Hans tried to start up the car so as to move it out of the middle of the parking lot.  This time, there was a loud bang and snap.  The serpentine belt had completely shredded. 

As we sat in the quiet motel lobby I flipped through the phone book and found three local mechanics listed.  There was a Honda-certified shop in Whitehorse, but that was 100 miles away.  After failed attempts to call the local mechanics I called the place in Whitehorse (it also offered towing services).  A man named Jason answered and I explained the situation to him.  He told me that he’d be able to help us out but that it would take about two hours for him to get to Haines Junction and that the towing fee would be $500.  I swallowed.  Then he suggested that I wait for the local businesses to open before we jump to gun and spend more money than necessary. 

By now it was 9 am and the motel restaurant was going to be open in an hour.  We decided to follow Jason’s advice and wait.

At ten the monotony was broken when a tall, aging man arrived and opened the restaurant, soon followed by a few early customers.  Hans and I sat down dejectedly.  Suddenly we realized we were ravenous.  The gentleman who had opened the place introduced himself as Richard, and after taking our orders as well as those of the other customers, he set about cooking everyone’s meals himself.  Apparently he was the only one working today.  Once he had served everyone’s food he settled himself at the table opposite ours, lit up a cigarette, and asked where we were from.  We exchanged stories about living in harsh sub-zero winters and he told us funny tales about his dog mushing escapades and hapless tourist encounters, punctuated often with an exclamation of “ho-ly shit!” in a thick Yukon accent, “eh?”

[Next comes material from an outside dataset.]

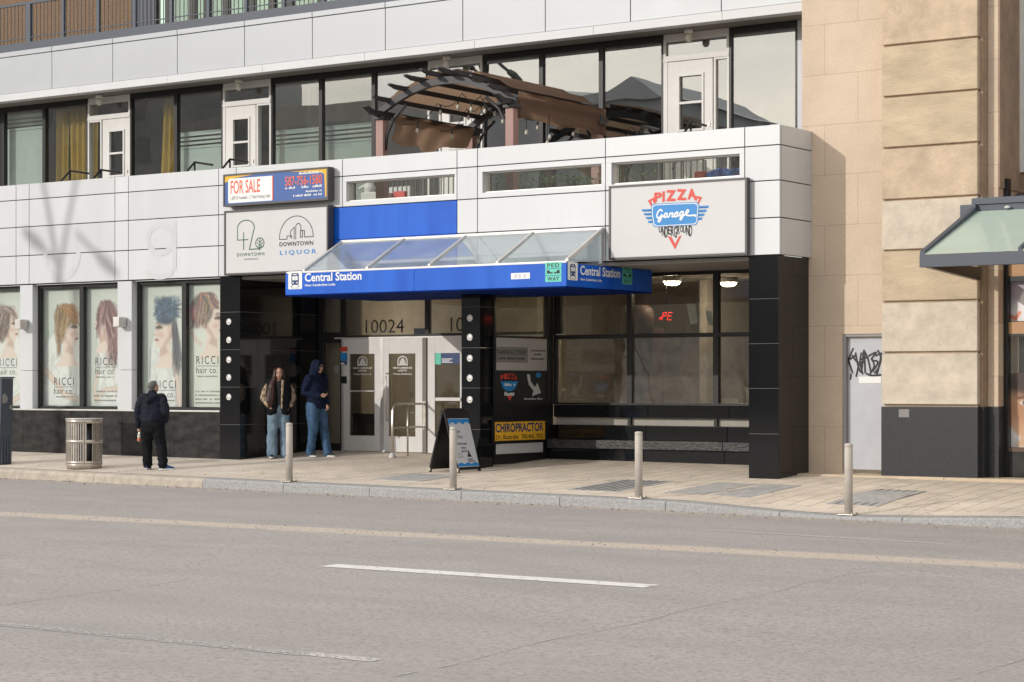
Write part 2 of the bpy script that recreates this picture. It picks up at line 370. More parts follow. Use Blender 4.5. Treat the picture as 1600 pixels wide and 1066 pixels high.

Eventually we got around to our tale of woe from this morning and told him about Jason’s suggestion.  Richard advised us to call for a tow to Whitehorse anyway, because of the three local mechanics one was out of town, one had a very sick mother whom he was attending, and the other was completely incompetent and untrustworthy.  At these words I consulted my auto insurance pamphlet and saw that I should be reimbursed for towing fees, as well as some of the repairs in the event of a “catastrophic engine failure”.  Just to be sure I called my insurance agent in Anchorage.  After I told him that it was going to be $500 he said “just mail us the receipts later.”

Elated to have some good news, I called Whitehorse and asked to be picked up.  By now it was noon, so we spent the next few hours chatting with Richard, who we thanked endlessly for his help.

It was nearly three in the afternoon when the tow truck arrived, a semi with a large flat bed that the Passport was rolled onto after unhitching our trailer.  With the trailer attached to the tow truck, we climbed into the cab with Jason, who’d made the trip with his wife and two kids in tow (pun intended).  After a very long and stressful morning, Hans and I both nodded off during the 100-mile drive.  When we arrived in Whitehorse Jason dropped us off at the Yukon Inn and told us he’d call in the morning once his mechanics had inspected our vehicle.

After checking in and taking a few minutes to collect our thoughts, we each called our respective families to let them know what had happened.  Next, the only thing left to do was find a place for dinner and try not to be upset about our uncertain future.

We could see across town from our motel room window and it looked like the only places open were a McDonalds across the street at a Boston Pizza about a quarter mile away.  We sure as heck weren’t interested in fast food but it was 20 below zero.  We bundled up and walked along the quiet streets to the pizza place.  Our meal wasn’t spectacular but we were thankful for a hot meal and a sense that things might improve tomorrow.  On the walk aback to the motel I could not help but laugh at Hans as he slipped and fell so violently that the top button of his pants burst and flew into a snow bank, never to be seen again.  Poor Hans.  He laughed as well but it did look painful.

The rest of the evening was spent watching TV to take our minds off our predicament.